Five From the Fieldhouse

By Nate Bukaty

  1. Walk Chalk Jayhhawk: Let’s just start with what everyone is talking/Tweeting/Facebooking about from this game: Yes, Svi walked. He took three steps. Maybe even four. He dribbled the ball ONE TIME after he got across half court for crying out loud. How in the world three referees can all be watching that play and swallow their whistles is beyond me. Especially when they spent the majority of the game blowing their whistles at anything that moved.
    Now, is this part of some vast conspiracy by the Big 12 to hand another trophy to Kansas? I’m sure you don’t have to search far on the internet to find all sorts of claims to that effect. If that’s the case, the referees did a fantastic job by disguising this one, as K-State shot more free throws and KU was called for more fouls in the game. That very rarely happens for any road team in the Big 12. What I think is more plausible is that refs tend to swallow their whistle in the final seconds of close games, particularly in favor of the home team. It certainly worked out that way for Kansas Tuesday night.
  2. Credit K-State: I stated Tuesday morning that I had learned next to nothing about The Wildcats through their charmin-soft nonconference schedule. The truth is, the only time they were tested by a decent team, they blew the game at the end. Ironically, the Wildcats might have proven more in their two losses than they have in any of their victories. They played tough and poised at Allen Fieldhouse, all the way to the wire.

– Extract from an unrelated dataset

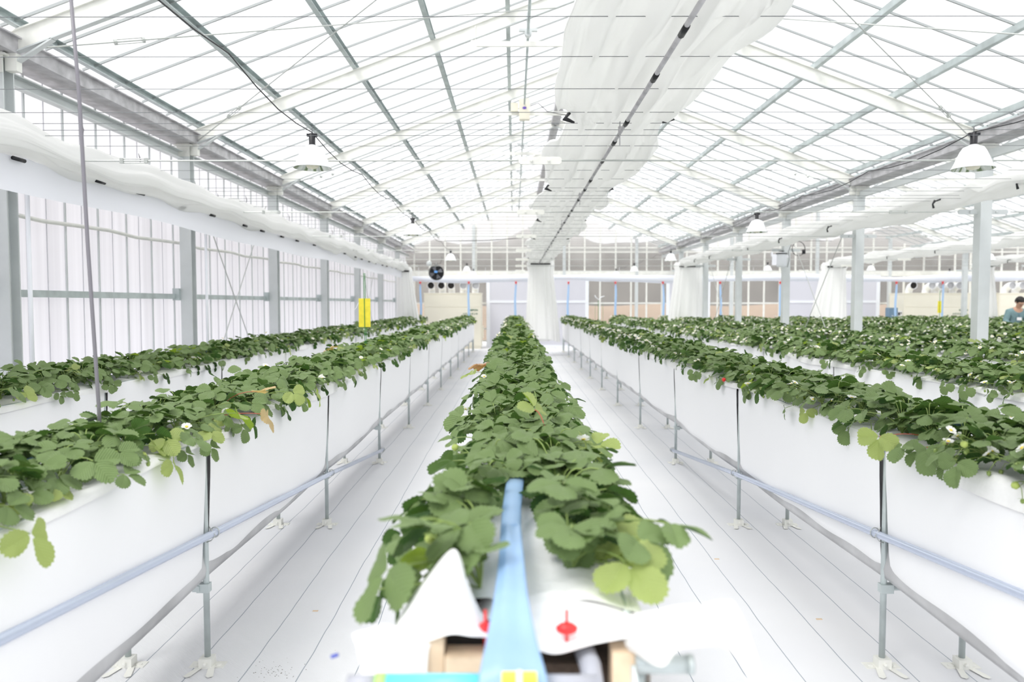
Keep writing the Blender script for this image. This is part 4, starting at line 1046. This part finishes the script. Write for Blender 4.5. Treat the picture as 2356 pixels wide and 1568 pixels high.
def near_plant(bi, row, x, y, z, detail, idx):
    right = bi >= 3
    p_fl = 0.62 if (right and row < 0) else (0.26 if not right else 0.25)
    if bi == 2: p_fl = 0.12
    nf = 0
    if RQ.random() < p_fl: nf = RQ.choice((1, 1, 2, 3) if right else (1, 1, 2))
    fl = 'flowering strawberry plant' if nf else 'strawberry plant without flowers'
    t = thing('strawberry_plant', '', 'strawberry plant', (x, y, z), f'strawberry plants of the {BEDSHORT[bi]}', rz=0 if row > 0 else PI)
    bay = bay_of(y)
    fr_ = (y-LEGY[bay])/2.01; wh = 'near end' if fr_ < 0.34 else ('middle' if fr_ < 0.67 else 'far end')
    t['label'] = f'{fl}, {rowname(bi, row)} of {BEDSHORT[bi].replace(" of centre", "")}, {wh} of {ORD[bay]} bay'
    if detail:
        near_end = bi == 2 and y < 1.95
        for (k, az, s) in plan(RQ)+(plan(RQ)[5:] if near_end else []):
            if near_end:
                rch = {'up': 0.05, 'mid': 0.10, 'out': 0.14, 'hang': 0.16}[k]*s+0.03; wx = x+rch*math.cos(az+(0 if row > 0 else PI))
                if abs(wx+0.01) < 0.085: continue
                s *= 1.12
            l = link('leaf', RQ.choice(POOL[k]), t, (0, 0, 0), (RQ.uniform(-0.06, 0.06), RQ.uniform(-0.05, 0.05), az), (s, s, s*RQ.uniform(0.85, 1.15)))
    else:
        link('foliage', RQ.choice(MIDPL), t, (0, 0, 0), (0, 0, RQ.uniform(-0.35, 0.35)), (1, 1, RQ.uniform(0.85, 1.1)))
    for q in range(nf):
        me, tip = RQ.choice(STALKS); az = RQ.uniform(-1.0, 1.0) if bi != 2 else RQ.uniform(-1.5, 1.5)
        st = link('flower_stalk', me, t, (0, 0, 0), (0, 0, az))
        sc = RQ.uniform(0.85, 1.15)
        f_ = link('flower', pet_me, st, (tip[0], tip[1], tip[2]+0.001), (RQ.uniform(-0.5, 0.5), RQ.uniform(0.1, 0.9), RQ.uniform(0, 6)), (sc, sc, sc))
        if detail: link('flower_centre', cen_me, st, f_.location, f_.rotation_euler, f_.scale)
        else: link('flower_centre', cen_me, st, f_.location, f_.rotation_euler, f_.scale)
    if RQ.random() < (0.22 if detail else 0.0):
        me, tip = RQ.choice(STALKS); az = RQ.uniform(-0.9, 0.9)
        st = link('fruit_stalk', me, t, (0, 0, -0.02), (0, 0, az)); link('fruit', green_me, st, (tip[0], tip[1], tip[2]), (0.2, 0.1, 0)); 
    return t
PL = []
for i, (bi, row, x, y, z) in enumerate(POS[:MID]): PL.append((near_plant(bi, row, x, y, z, i < NEAR, i), bi, row, x, y))
# the rest as one object
R2 = random.Random(3); ta = [[], [], [], [], []]; n0 = 0
for (bi, row, x, y, z) in POS[MID:]:
    V, T, U, t_, m_ = R2.choice(FARFL if (bi >= 3 and row < 0 and R2.random() < 0.7) else FARPL)
    a = (0 if row > 0 else PI)+R2.uniform(-0.5, 0.5); s = R2.uniform(0.9, 1.12); c, sn = math.cos(a)*s, math.sin(a)*s
    W = np.empty_like(V); W[:, 0] = V[:, 0]*c-V[:, 1]*sn+x; W[:, 1] = V[:, 0]*sn+V[:, 1]*c+y; W[:, 2] = V[:, 2]*s*R2.uniform(0.85, 1.15)+z
    ta[0].append(W); ta[1].append(T+n0); ta[2].append(U); ta[3].append(np.clip(t_+R2.uniform(-0.08, 0.22), 0, 1)); ta[4].append(m_); n0 += len(V)
o = link('strawberry_foliage', mesh_arr('strawberry_foliage', [np.concatenate(q) for q in ta], LEAFMATS))
tag(o, 'dense strawberry plants with small white flowers filling the distant stretches of every bed', 'strawberry plants', kind='stuff')
# leaves of an unusual colour where the photo shows them
def nearest(bi, x, y):
    return min((p for p in PL if p[1] == bi), key=lambda p: (p[3]-x)**2+(p[4]-y)**2)[0]
def odd_leaf(bi, x, y, z, size, tilt, az, mats, label, stem='stem_green', seed=1, ph=-0.03):
    pl = nearest(bi, x, y); R = random.Random(seed); ta = TA()
    d = Vector((x, y, z))-pl.location; reach = math.hypot(d.x, d.y); a = math.atan2(d.y, d.x)
    leaf_arr(ta, reach, d.z, tilt, size, R, 0, 0.5)
    me = mesh_arr('leaf', ta.merged(), [mats, stem]); l = link('leaf', me, pl, None, (0, 0, a-pl.rotation_euler.z)); l['label'] = label
odd_leaf(1, -1.05, 3.20, 1.03, 0.078, 1.25, 0, 'leaf_autumn', 'pale tan leaf hanging over the bed edge', 'stem_red', 4)
odd_leaf(1, -1.14, 3.10, 1.05, 0.082, 0.9, 0, 'leaf_lime', 'bright lime green leaf drooping over the edge', 'stem_green', 9)
odd_leaf(1, -1.16, 3.42, 1.10, 0.07, -0.2, 0, 'leaf_autumn', 'pinkish tan leaf', 'stem_red', 12)
odd_leaf(1, -1.10, 3.75, 1.06, 0.07, 0.8, 0, 'leaf_lime', 'lime green leaf', 'stem_green', 15)
odd_leaf(1, -1.05, 4.05, 1.02, 0.065, 1.2, 0, 'leaf_lime', 'yellow-green leaf hanging down', 'stem_green', 16)
odd_leaf(1, -1.55, 6.38, 1.12, 0.07, 0.2, 0, 'leaf_autumn', 'orange leaf', 'stem_green', 18)
odd_leaf(2, 0.27, 2.46, 1.04, 0.07, 0.1, 0, 'leaf_lime', 'bright yellow-green leaf', 'stem_green', 22)
odd_leaf(2, 0.22, 2.70, 1.03, 0.062, 0.2, 0, 'leaf_lime', 'yellow-green leaf', 'stem_green', 23)
odd_leaf(2, 0.07, 2.56, 1.14, 0.066, -0.9, 0, 'leaf_lime', 'upright yellow leaf on a red stem', 'stem_red', 24)
odd_leaf(2, -0.20, 4.95, 1.10, 0.10, 0.3, 0, 'leaf_dry', 'dry brown leaf', 'stem_red', 26)
odd_leaf(2, -0.26, 4.70, 1.07, 0.07, 0.5, 0, 'leaf_lime', 'yellow-green leaf', 'stem_green', 27)
odd_leaf(3, 1.40, 2.90, 0.99, 0.088, 1.35, 0, 'leaf_lime', 'large lime green leaf hanging beside the post', 'stem_red', 31)
odd_leaf(3, 1.43, 2.62, 1.00, 0.085, 1.4, 0, 'leaf_green', 'large green leaf hanging down over the cloth', 'stem_red', 33)
odd_leaf(3, 1.42, 2.42, 0.99, 0.07, 1.3, 0, 'leaf_green', 'green leaf hanging down over the cloth', 'stem_green', 35)
def berry(bi, x, y, z):
    pl = nearest(bi, x, y); d = Vector((x, y, z))-pl.location; a = math.atan2(d.y, d.x); r = math.hypot(d.x, d.y)
    st = link('fruit_stalk', MB().tube([(0, 0, 0), (r*0.5, 0, 0.05), (r, 0, d.z+0.012), (r, 0, d.z)], 0.0014, 5).mesh('fruit_stalk', 'stem_green', True), pl, None, (0, 0, a-pl.rotation_euler.z))
    f_ = link('fruit', fruit_me, st, (r, 0, d.z), (0.9, 0.4, 0)); f_['label'] = 'ripe red strawberry'
    link('calyx', cal_me, st, (r, 0, d.z), (0.9, 0.4, 0))
berry(3, 1.435, 5.19, 0.985); berry(2, 0.24, 5.1, 1.0)

# ------------------------------------------------------------------ near end of the central bed
cb = bed_objs[2]
def sheet(name, G, parent, label, m='white_mulch', nu=36, nv=20):
    G = [[np.array(q, float) for q in row] for row in G]
    def fn(u, v):
        q = cr1([cr1(row, u) for row in G], v); w_ = 0.0011*math.sin(17*u+7*v)+0.0008*math.sin(25*v-8*u)
        return (q[0], q[1]+w_, q[2]+w_)
    return part(name, MB().grid(fn, nu, nv), m, parent, True, label)
sheet('end_sheet', [[(-0.230, 1.300, 0.953), (-0.188, 1.280, 1.022), (-0.133, 1.250, 1.090), (-0.110, 1.280, 1.030), (-0.094, 1.320, 0.960), (-0.066, 1.360, 0.920)],
  [(-0.232, 1.250, 0.951), (-0.183, 1.220, 1.023), (-0.127, 1.200, 1.076), (-0.101, 1.220, 1.023), (-0.075, 1.250, 0.967), (-0.039, 1.280, 0.935)],
  [(-0.228, 1.210, 0.951), (-0.182, 1.190, 0.992), (-0.131, 1.170, 1.021), (-0.098, 1.180, 1.000), (-0.065, 1.200, 0.970), (-0.031, 1.220, 0.947)],
  [(-0.221, 1.190, 0.928), (-0.180, 1.170, 0.966), (-0.133, 1.150, 0.987), (-0.096, 1.150, 0.987), (-0.060, 1.160, 0.977), (-0.026, 1.180, 0.958)]], cb, 'white sheet end folded up into a peak')
sheet('end_sheet', [[(-0.108, 1.400, 0.927), (-0.067, 1.380, 0.967), (-0.002, 1.380, 0.960), (0.063, 1.400, 0.965), (0.120, 1.400, 0.959), (0.172, 1.360, 0.944)],
  [(-0.095, 1.320, 0.937), (-0.055, 1.300, 0.968), (-0.002, 1.300, 0.961), (0.058, 1.300, 0.969), (0.119, 1.300, 0.961), (0.169, 1.280, 0.954)],
  [(-0.075, 1.250, 0.948), (-0.038, 1.230, 0.964), (0.005, 1.220, 0.961), (0.055, 1.220, 0.965), (0.112, 1.220, 0.969), (0.169, 1.220, 0.969)],
  [(-0.061, 1.190, 0.964), (-0.029, 1.170, 0.959), (0.005, 1.160, 0.957), (0.039, 1.160, 0.955), (0.100, 1.170, 0.965), (0.170, 1.180, 0.979)]], cb, 'white sheet covering the bed end')
sheet('end_sheet', [[(-0.283, 1.160, 0.985), (-0.248, 1.170, 0.994), (-0.215, 1.180, 0.989), (-0.169, 1.190, 0.981)],
  [(-0.274, 1.150, 0.968), (-0.237, 1.150, 0.975), (-0.202, 1.160, 0.974), (-0.159, 1.170, 0.973)],
  [(-0.265, 1.140, 0.942), (-0.227, 1.130, 0.950), (-0.192, 1.140, 0.952), (-0.164, 1.160, 0.956)],
  [(-0.254, 1.130, 0.903), (-0.218, 1.120, 0.915), (-0.187, 1.130, 0.916), (-0.166, 1.150, 0.920)]], cb, 'white sheet corner hanging at the left of the bed end')
sheet('end_sheet', [[(0.135, 1.240, 0.975), (0.190, 1.220, 1.001), (0.242, 1.200, 1.015), (0.279, 1.180, 1.028), (0.311, 1.170, 1.039)],
  [(0.141, 1.200, 0.974), (0.182, 1.170, 1.000), (0.232, 1.150, 1.012), (0.277, 1.140, 1.034), (0.310, 1.130, 1.036)],
  [(0.146, 1.180, 0.962), (0.176, 1.130, 0.982), (0.220, 1.150, 0.990), (0.276, 1.110, 1.020), (0.319, 1.100, 1.005)],
  [(0.152, 1.170, 0.954), (0.188, 1.100, 0.966), (0.227, 1.135, 0.973), (0.285, 1.110, 0.985), (0.333, 1.090, 0.940)]], cb, 'white sheet corner flaring out at the right of the bed end', 'end_cloth')
sheet('end_sheet', [[(0.295, 1.160, 1.029), (0.320, 1.150, 1.010), (0.334, 1.130, 0.978), (0.352, 1.120, 0.909)],
  [(0.283, 1.140, 1.018), (0.302, 1.130, 1.000), (0.316, 1.120, 0.962), (0.325, 1.110, 0.901)]], cb, 'thin strip of white cloth hanging at the far right of the bed end', 'white_cloth')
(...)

If Dean Wade hits a wide open three pointer with a few seconds remaining, we aren’t even talking about the non-call at the end of the game. It’s a shame for Wade, because he did just about everything for K-State in this game, apart from hitting his threes. If K-State can play like that on a consistent basis, they’ve got a chance to finish in the top half of this league and make the NCAA tournament. But the Wildcats still need to show that they can finish a game off. Losing in the final seconds has been far too much of a trend with them over the past couple of years. Still, this performance in Lawrence is something they can build off of going into the rest of league play.
  3. About that Defense: Bill Self lit into his team after their poor defensive performance in Fort Worth last Friday. Well, evidently it didn’t make much of an impression on the team. Self’s players responded to that tongue lashing by allowing Kansas State to score 88 points, which is the second highest point total for a K-State team ever in Allen Fieldhouse (they scored 91 in 1962.) After escaping with the win, Self called this the poorest defensive team he has had at KU. Now, is that just the coach trying to motivate his team, or is that just hashtag realtalk? Tough to say after the first two performances of conference play. Fortunately for the Jayhawks, they are elite offensively, which has allowed them to turn in a couple of stinkers on the defensive end, and still come away with a 2-0 record.
  4. Look for Lucas: Self also said after Tuesday night’s game that Landon Lucas has emerged as the team’s most dependable player right now. In two games of league play, Lucas has posted two double-doubles. He went for 18 points and 12 rebounds against Kansas State. But what stood out to me even more than his overall production was the fact that, in the final two minutes, with the game on the line, Self drew up plays to specifically get the ball to Lucas down low. With all of the offensive weapons on the floor for KU, those are not words I thought I would be typing at any point this season. And the fifth year senior rewarded his coach’s by scoring a big basket with 1:27 to go, although he missed the and-one opportunity. Lucas also drained two big free throws with 1:02 to go, after getting DJ Johnson to foul out.
  5. Three T’s for Jackson: Josh Jackson played an outstanding game against Kansas State, scoring 22 points, grabbing nine rebounds, and dishing out six assists. But the play involving Jackson that drew the most conversation after the game was the technical foul he picked up, which is his third already this season. According to Bill Self, Jackson got T’d up this time for simply yelling “call the foul” at the official. Jackson says that K-State players yelled the exact same thing at the refs multiple times thereafter, with no punishment. That’s all well and good, but Jackson has a problem on his hands now. Clearly the refs have their antennae up when it comes to Jackson. And, fair or unfair, three technicals in 14 games means he has a reputation now. That means he’s going to have less leeway with the refs than other players will. On Tuesday night, Jackson was able to stay out of foul trouble despite the T. But against TCU, his technical foul contributed to him fouling out in just 13 minutes of playing time. Jackson’s emotional intensity is one of his best attributes, so you’d hate to see him lose that. But he’s going to have to be a little more careful going forward.